Write the material out again exactly.
Start of GIVEN INFORMATION
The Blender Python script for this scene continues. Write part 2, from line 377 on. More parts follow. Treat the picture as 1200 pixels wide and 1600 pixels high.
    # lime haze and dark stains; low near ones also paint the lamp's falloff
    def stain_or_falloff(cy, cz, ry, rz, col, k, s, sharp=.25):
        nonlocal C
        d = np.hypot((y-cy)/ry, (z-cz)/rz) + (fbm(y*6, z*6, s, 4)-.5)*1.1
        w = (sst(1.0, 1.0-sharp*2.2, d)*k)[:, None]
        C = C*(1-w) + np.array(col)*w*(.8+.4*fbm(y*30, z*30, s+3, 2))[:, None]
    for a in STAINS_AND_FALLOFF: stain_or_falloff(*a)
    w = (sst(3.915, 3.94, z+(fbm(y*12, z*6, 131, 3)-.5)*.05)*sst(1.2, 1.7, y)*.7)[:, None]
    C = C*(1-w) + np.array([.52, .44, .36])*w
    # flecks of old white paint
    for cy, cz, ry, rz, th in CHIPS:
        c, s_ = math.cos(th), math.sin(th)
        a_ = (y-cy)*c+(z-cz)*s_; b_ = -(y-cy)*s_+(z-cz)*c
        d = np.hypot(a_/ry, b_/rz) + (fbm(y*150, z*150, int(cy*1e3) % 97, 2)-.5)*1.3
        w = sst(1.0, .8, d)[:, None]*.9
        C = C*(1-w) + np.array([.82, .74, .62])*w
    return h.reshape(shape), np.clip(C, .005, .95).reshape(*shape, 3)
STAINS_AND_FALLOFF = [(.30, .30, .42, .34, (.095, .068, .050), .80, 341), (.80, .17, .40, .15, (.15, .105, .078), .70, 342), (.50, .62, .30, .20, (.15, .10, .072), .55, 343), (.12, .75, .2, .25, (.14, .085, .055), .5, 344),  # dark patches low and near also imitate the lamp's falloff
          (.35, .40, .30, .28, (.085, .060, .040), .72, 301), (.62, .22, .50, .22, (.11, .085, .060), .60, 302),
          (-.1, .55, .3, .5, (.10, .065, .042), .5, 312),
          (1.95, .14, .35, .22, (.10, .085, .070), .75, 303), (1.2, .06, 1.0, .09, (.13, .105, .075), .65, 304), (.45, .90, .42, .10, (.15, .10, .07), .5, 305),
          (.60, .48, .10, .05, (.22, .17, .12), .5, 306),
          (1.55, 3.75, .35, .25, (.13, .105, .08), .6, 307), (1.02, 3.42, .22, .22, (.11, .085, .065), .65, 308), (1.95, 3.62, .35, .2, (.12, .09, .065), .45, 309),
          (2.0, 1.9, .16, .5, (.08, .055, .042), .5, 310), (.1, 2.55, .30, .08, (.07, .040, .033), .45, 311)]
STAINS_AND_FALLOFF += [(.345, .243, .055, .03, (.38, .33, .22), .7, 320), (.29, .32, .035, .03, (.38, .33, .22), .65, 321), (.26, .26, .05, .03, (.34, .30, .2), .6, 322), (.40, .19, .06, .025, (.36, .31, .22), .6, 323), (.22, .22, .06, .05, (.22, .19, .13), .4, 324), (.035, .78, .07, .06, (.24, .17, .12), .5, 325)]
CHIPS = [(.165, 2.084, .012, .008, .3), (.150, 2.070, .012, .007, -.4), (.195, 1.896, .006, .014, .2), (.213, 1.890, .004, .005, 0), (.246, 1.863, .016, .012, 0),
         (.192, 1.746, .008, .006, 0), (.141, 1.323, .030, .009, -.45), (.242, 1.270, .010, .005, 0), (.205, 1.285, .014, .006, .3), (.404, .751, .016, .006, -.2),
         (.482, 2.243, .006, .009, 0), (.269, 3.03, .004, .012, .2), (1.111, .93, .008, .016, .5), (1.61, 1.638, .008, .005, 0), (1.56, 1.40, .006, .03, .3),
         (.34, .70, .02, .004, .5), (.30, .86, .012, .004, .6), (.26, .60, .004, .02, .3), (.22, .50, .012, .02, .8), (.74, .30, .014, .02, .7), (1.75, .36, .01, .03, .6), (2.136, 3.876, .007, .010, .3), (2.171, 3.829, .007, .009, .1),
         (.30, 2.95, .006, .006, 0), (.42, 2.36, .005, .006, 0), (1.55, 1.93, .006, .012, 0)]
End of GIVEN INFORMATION
__COMPLETED EXERCISE__
The Blender Python script for this scene continues. Write part 2, from line 377 on. More parts follow. Treat the picture as 1200 pixels wide and 1600 pixels high.
    # lime haze and dark stains; low near ones also paint the lamp's falloff
    def stain_or_falloff(cy, cz, ry, rz, col, k, s, sharp=.25):
        nonlocal C
        d = np.hypot((y-cy)/ry, (z-cz)/rz) + (fbm(y*6, z*6, s, 4)-.5)*1.1
        w = (sst(1.0, 1.0-sharp*2.2, d)*k)[:, None]
        C = C*(1-w) + np.array(col)*w*(.8+.4*fbm(y*30, z*30, s+3, 2))[:, None]
    for a in STAINS_AND_FALLOFF: stain_or_falloff(*a)
    w = (sst(3.915, 3.94, z+(fbm(y*12, z*6, 131, 3)-.5)*.05)*sst(1.2, 1.7, y)*.7)[:, None]
    C = C*(1-w) + np.array([.52, .44, .36])*w
    # flecks of old white paint
    for cy, cz, ry, rz, th in CHIPS:
        c, s_ = math.cos(th), math.sin(th)
        a_ = (y-cy)*c+(z-cz)*s_; b_ = -(y-cy)*s_+(z-cz)*c
        d = np.hypot(a_/ry, b_/rz) + (fbm(y*150, z*150, int(cy*1e3) % 97, 2)-.5)*1.3
        w = sst(1.0, .8, d)[:, None]*.9
        C = C*(1-w) + np.array([.82, .74, .62])*w
    return h.reshape(shape), np.clip(C, .005, .95).reshape(*shape, 3)
STAINS_AND_FALLOFF = [(.30, .30, .42, .34, (.095, .068, .050), .80, 341), (.80, .17, .40, .15, (.15, .105, .078), .70, 342), (.50, .62, .30, .20, (.15, .10, .072), .55, 343), (.12, .75, .2, .25, (.14, .085, .055), .5, 344),  # dark patches low and near also imitate the lamp's falloff
          (.35, .40, .30, .28, (.085, .060, .040), .72, 301), (.62, .22, .50, .22, (.11, .085, .060), .60, 302),
          (-.1, .55, .3, .5, (.10, .065, .042), .5, 312),
          (1.95, .14, .35, .22, (.10, .085, .070), .75, 303), (1.2, .06, 1.0, .09, (.13, .105, .075), .65, 304), (.45, .90, .42, .10, (.15, .10, .07), .5, 305),
          (.60, .48, .10, .05, (.22, .17, .12), .5, 306),
          (1.55, 3.75, .35, .25, (.13, .105, .08), .6, 307), (1.02, 3.42, .22, .22, (.11, .085, .065), .65, 308), (1.95, 3.62, .35, .2, (.12, .09, .065), .45, 309),
          (2.0, 1.9, .16, .5, (.08, .055, .042), .5, 310), (.1, 2.55, .30, .08, (.07, .040, .033), .45, 311)]
STAINS_AND_FALLOFF += [(.345, .243, .055, .03, (.38, .33, .22), .7, 320), (.29, .32, .035, .03, (.38, .33, .22), .65, 321), (.26, .26, .05, .03, (.34, .30, .2), .6, 322), (.40, .19, .06, .025, (.36, .31, .22), .6, 323), (.22, .22, .06, .05, (.22, .19, .13), .4, 324), (.035, .78, .07, .06, (.24, .17, .12), .5, 325)]
CHIPS = [(.165, 2.084, .012, .008, .3), (.150, 2.070, .012, .007, -.4), (.195, 1.896, .006, .014, .2), (.213, 1.890, .004, .005, 0), (.246, 1.863, .016, .012, 0),
         (.192, 1.746, .008, .006, 0), (.141, 1.323, .030, .009, -.45), (.242, 1.270, .010, .005, 0), (.205, 1.285, .014, .006, .3), (.404, .751, .016, .006, -.2),
         (.482, 2.243, .006, .009, 0), (.269, 3.03, .004, .012, .2), (1.111, .93, .008, .016, .5), (1.61, 1.638, .008, .005, 0), (1.56, 1.40, .006, .03, .3),
         (.34, .70, .02, .004, .5), (.30, .86, .012, .004, .6), (.26, .60, .004, .02, .3), (.22, .50, .012, .02, .8), (.74, .30, .014, .02, .7), (1.75, .36, .01, .03, .6), (2.136, 3.876, .007, .010, .3), (2.171, 3.829, .007, .009, .1),
         (.30, 2.95, .006, .006, 0), (.42, 2.36, .005, .006, 0), (1.55, 1.93, .006, .012, 0)]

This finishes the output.